Pour le Tribunal, si le droit à la protection des données personnelles consiste à faire disparaître à première demande des contenus médiatiques publiés sur Internet, il ne peut être interprété « indépendamment d’un abus de la liberté d’expression et des règles de procédure destinées à protéger cette liberté fondamentale, dans la mesure où ils constituent un vivier d’informations à disposition des internautes devant pouvoir faire des recherches y compris sur des évènements passés ».


Il est également relevé que la presse est « truffée de données personnelles ». Or, le droit à la protection des données personnelles ne peut en outre user du droit à l’anonymisation pour priver des articles de pertinence et de sens.


L’article contribue au débat d’intérêt général. En ce sens, la mission des organes de presse, notamment la mise en ligne d’articles plus anciens, sert à la formation de l’opinion démocratique, et permet au public d’être informé d’évènements d’actualité et plus anciens conservant une pertinence d’intérêt général.


Il est à noter que le demandeur avait, à l’époque des faits évoqués, été nommé patron de la Fédération française des sports de contact.

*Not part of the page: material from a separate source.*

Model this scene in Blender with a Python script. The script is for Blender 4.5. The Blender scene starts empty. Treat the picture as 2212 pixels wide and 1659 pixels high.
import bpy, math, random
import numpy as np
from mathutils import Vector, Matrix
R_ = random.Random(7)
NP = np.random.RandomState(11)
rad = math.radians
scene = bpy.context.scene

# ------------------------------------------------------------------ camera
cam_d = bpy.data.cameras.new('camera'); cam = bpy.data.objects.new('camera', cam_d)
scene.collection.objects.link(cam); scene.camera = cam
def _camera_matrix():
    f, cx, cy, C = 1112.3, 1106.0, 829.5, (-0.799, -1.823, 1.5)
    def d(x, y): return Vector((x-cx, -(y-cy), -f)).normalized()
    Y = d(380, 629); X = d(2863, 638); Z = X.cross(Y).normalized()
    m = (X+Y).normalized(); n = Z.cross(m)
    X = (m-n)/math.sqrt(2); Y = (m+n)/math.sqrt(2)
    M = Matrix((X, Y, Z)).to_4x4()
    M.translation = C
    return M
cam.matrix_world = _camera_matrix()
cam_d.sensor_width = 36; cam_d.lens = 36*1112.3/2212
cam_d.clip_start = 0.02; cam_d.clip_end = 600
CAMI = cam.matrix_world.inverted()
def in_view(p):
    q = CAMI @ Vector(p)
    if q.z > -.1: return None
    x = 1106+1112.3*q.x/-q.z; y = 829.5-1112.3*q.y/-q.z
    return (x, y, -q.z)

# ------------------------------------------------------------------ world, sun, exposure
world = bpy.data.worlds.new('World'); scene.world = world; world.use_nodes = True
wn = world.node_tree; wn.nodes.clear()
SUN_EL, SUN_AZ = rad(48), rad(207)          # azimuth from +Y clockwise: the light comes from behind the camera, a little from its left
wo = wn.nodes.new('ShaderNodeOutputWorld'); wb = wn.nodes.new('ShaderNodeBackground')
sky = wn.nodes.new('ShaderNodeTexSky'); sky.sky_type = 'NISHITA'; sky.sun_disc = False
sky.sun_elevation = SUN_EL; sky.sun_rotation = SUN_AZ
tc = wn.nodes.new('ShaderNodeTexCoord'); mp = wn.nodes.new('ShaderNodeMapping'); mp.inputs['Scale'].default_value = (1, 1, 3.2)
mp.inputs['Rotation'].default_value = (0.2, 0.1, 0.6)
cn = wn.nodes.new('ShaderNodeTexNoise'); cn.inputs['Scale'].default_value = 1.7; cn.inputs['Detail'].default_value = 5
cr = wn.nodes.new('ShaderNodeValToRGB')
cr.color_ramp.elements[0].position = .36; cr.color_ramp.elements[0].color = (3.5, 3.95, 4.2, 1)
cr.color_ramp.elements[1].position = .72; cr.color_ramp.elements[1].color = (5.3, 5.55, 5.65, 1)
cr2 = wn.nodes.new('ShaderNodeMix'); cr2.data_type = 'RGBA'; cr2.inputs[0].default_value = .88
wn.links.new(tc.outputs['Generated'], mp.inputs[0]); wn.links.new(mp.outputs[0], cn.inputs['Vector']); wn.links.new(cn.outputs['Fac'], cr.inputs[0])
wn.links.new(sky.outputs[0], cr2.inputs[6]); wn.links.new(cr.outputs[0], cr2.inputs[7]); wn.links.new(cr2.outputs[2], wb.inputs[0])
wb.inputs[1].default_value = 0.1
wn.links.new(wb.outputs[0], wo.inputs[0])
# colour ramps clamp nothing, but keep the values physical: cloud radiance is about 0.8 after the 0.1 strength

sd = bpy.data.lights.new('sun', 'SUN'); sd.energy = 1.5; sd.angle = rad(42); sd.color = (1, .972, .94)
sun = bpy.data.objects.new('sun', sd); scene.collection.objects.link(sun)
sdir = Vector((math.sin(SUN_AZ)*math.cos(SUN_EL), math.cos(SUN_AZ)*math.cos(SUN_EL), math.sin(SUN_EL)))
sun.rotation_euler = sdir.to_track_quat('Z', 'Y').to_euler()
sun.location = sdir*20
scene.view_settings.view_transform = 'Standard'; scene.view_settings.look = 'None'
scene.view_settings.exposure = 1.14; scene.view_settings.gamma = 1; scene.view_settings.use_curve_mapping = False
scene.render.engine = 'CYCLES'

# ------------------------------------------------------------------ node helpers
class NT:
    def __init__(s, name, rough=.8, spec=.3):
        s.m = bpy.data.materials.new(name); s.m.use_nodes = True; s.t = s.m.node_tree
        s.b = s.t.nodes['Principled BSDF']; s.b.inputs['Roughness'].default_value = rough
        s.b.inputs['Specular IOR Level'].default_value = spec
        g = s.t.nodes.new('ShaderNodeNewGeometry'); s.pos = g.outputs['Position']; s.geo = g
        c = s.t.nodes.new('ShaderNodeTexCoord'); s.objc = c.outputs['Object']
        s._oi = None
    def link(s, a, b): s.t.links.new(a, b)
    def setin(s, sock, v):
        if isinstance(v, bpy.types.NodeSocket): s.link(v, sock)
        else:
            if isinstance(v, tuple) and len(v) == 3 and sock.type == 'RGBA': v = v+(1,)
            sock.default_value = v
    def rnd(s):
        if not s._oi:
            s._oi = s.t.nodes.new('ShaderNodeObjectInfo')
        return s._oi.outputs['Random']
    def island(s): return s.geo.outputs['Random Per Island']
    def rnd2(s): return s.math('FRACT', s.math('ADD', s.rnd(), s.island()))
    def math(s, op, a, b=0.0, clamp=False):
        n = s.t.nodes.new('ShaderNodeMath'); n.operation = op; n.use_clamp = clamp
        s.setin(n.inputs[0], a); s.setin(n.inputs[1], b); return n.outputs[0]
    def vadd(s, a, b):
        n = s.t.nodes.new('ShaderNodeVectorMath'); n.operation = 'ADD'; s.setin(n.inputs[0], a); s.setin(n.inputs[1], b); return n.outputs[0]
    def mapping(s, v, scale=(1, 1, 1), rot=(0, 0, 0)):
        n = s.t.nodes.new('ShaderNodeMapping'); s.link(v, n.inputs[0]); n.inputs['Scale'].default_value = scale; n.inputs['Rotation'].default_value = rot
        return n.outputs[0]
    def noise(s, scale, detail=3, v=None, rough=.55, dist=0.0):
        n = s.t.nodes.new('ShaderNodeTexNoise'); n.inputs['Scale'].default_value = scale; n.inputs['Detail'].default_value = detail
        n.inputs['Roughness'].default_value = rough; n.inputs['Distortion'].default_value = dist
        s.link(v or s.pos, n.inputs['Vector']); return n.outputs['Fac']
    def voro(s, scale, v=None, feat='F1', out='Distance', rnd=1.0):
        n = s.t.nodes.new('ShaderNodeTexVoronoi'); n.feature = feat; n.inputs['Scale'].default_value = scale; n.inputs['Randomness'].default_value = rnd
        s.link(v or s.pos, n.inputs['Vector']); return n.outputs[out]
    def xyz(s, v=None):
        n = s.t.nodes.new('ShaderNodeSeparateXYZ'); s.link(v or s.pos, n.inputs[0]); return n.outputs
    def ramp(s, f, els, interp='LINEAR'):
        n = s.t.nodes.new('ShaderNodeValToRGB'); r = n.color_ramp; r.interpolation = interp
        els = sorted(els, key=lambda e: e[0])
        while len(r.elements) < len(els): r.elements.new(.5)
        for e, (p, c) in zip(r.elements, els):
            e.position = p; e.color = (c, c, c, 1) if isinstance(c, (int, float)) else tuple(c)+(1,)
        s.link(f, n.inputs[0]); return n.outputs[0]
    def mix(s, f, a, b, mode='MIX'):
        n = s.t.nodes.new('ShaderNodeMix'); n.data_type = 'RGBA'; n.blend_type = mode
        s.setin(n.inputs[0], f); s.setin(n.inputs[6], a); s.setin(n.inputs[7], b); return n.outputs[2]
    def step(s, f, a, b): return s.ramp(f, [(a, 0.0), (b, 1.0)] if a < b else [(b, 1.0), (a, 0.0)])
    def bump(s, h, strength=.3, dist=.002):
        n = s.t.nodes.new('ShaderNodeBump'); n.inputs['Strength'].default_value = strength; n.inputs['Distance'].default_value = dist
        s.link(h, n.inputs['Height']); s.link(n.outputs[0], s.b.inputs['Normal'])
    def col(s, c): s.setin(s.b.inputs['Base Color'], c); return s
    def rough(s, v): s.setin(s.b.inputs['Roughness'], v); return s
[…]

L’atteinte disproportionnée au droit au respect de la vie privée du demandeur n’est pas non plus relevée par le Tribunal, dès lors que la condamnation pénale avait été prononcée en audience publique et fait l’objet de nombreux articles de presse, ce qui permet de relativiser l’atteinte portée par l’article litigieux.


A cet égard, il n’est pas non plus justifié que ledit article ait fait l’objet d’une diffusion importante.


La Cour tranche ainsi en faveur de l’organe de presse et déboute le demandeur de ses demandes.